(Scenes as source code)
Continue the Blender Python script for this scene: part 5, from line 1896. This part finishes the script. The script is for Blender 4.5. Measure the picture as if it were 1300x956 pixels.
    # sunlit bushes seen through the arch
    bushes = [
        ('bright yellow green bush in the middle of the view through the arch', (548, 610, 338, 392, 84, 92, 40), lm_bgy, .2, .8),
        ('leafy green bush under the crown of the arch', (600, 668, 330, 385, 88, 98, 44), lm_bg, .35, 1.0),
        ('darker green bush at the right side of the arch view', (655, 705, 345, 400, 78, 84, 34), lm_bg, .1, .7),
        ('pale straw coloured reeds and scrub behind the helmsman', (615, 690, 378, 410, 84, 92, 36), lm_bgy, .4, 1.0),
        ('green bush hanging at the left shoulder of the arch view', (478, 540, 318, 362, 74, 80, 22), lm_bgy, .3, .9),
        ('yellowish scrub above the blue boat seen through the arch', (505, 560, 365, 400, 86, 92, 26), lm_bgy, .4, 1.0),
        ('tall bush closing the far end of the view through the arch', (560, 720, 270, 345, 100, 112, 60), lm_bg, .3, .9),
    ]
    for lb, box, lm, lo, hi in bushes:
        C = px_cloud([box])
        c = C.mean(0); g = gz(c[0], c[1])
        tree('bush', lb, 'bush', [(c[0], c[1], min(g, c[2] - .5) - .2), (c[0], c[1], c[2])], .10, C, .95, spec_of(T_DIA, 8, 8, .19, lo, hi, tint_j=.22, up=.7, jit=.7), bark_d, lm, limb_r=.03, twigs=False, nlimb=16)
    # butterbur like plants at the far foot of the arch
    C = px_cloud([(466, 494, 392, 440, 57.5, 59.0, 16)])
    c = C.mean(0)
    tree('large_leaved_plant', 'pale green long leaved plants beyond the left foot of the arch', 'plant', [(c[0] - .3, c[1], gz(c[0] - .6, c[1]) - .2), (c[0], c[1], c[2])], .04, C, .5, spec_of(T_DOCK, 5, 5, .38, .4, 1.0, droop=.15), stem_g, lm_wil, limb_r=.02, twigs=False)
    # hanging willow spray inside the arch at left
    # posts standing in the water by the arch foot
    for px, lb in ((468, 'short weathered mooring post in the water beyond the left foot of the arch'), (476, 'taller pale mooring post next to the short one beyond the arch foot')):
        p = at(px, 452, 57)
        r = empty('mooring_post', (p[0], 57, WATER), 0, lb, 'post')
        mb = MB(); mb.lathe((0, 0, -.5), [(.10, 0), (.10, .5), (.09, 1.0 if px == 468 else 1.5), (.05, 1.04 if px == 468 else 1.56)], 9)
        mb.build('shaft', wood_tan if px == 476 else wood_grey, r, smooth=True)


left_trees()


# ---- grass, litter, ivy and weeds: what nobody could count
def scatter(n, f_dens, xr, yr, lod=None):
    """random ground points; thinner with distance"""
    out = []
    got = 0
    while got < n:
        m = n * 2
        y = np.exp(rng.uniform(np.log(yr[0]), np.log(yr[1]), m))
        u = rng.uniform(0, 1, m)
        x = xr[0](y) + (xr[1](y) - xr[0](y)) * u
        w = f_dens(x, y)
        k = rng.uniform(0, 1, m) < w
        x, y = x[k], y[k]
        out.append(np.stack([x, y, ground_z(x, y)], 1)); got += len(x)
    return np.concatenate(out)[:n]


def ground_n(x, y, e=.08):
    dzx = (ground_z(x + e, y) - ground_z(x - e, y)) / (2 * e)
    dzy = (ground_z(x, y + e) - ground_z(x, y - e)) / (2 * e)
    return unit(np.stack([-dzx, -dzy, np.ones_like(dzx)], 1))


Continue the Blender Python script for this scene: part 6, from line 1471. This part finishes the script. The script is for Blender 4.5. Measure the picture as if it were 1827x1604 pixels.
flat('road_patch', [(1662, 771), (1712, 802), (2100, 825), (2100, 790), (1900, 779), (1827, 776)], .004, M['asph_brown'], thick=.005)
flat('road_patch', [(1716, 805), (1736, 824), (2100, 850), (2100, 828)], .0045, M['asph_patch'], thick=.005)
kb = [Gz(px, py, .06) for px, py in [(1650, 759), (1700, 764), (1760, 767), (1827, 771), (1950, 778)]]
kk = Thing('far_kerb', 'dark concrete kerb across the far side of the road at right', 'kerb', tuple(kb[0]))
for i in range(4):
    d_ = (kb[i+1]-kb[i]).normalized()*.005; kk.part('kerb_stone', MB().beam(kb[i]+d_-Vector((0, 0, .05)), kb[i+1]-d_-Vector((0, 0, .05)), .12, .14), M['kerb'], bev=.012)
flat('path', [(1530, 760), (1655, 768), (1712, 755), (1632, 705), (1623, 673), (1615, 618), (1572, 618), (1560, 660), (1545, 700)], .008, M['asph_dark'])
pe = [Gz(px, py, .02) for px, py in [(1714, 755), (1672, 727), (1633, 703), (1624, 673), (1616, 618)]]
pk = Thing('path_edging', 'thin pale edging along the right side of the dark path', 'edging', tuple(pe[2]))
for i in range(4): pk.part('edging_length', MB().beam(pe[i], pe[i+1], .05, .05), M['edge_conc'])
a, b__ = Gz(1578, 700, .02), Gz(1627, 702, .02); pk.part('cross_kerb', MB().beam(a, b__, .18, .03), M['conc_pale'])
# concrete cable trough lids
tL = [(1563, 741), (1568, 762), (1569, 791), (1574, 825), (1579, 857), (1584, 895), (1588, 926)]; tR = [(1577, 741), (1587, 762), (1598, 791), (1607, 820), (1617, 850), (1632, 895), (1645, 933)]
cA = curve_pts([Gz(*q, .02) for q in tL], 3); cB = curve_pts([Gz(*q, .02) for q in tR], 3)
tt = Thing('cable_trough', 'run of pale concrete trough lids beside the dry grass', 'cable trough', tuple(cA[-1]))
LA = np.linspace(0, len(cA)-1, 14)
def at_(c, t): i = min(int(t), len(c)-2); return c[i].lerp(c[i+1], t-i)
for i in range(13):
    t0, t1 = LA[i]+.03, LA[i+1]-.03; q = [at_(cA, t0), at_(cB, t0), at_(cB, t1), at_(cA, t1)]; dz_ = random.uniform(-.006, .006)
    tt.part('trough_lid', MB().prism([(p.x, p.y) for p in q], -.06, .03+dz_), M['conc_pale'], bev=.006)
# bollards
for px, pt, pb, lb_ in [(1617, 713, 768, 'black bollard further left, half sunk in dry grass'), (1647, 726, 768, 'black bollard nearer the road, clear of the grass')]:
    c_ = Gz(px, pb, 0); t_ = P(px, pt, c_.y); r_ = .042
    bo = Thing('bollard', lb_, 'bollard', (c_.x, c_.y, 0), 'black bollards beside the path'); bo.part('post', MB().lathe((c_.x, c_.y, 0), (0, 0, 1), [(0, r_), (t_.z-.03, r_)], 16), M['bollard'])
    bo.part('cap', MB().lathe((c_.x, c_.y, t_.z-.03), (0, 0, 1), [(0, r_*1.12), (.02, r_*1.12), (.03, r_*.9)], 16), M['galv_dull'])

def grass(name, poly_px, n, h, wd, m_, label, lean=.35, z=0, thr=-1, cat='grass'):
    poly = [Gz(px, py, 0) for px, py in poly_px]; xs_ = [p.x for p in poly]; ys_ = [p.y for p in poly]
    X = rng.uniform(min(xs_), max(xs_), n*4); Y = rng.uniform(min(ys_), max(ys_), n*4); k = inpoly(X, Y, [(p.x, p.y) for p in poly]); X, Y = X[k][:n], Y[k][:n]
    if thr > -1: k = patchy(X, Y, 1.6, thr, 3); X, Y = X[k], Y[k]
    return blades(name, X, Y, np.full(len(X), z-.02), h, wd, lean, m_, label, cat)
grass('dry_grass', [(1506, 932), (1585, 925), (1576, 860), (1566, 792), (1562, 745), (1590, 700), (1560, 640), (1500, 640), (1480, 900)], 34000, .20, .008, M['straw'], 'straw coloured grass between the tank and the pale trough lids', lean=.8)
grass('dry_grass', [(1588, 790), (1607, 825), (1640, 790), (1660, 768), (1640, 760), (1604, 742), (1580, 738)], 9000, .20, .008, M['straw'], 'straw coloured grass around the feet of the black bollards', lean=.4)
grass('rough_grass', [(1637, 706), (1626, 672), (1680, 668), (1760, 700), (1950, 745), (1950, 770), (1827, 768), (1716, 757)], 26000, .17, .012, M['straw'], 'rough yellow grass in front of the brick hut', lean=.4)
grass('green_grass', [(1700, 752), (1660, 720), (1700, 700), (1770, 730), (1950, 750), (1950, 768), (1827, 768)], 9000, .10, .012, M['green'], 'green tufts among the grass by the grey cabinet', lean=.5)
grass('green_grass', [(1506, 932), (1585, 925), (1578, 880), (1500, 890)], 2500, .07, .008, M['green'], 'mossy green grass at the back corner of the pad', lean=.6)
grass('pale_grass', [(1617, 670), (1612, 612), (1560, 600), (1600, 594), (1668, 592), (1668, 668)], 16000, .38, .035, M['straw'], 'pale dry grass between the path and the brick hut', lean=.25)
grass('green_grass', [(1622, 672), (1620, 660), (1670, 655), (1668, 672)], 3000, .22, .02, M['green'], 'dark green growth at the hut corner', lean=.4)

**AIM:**
Working from the listing above, pick out every line that has "Python" and copy it.

**EXERCISE RESPONSE:**
Continue the Blender Python script for this scene: part 5, from line 1896. This part finishes the script. The script is for Blender 4.5. Measure the picture as if it were 1300x956 pixels.
Continue the Blender Python script for this scene: part 6, from line 1471. This part finishes the script. The script is for Blender 4.5. Measure the picture as if it were 1827x1604 pixels.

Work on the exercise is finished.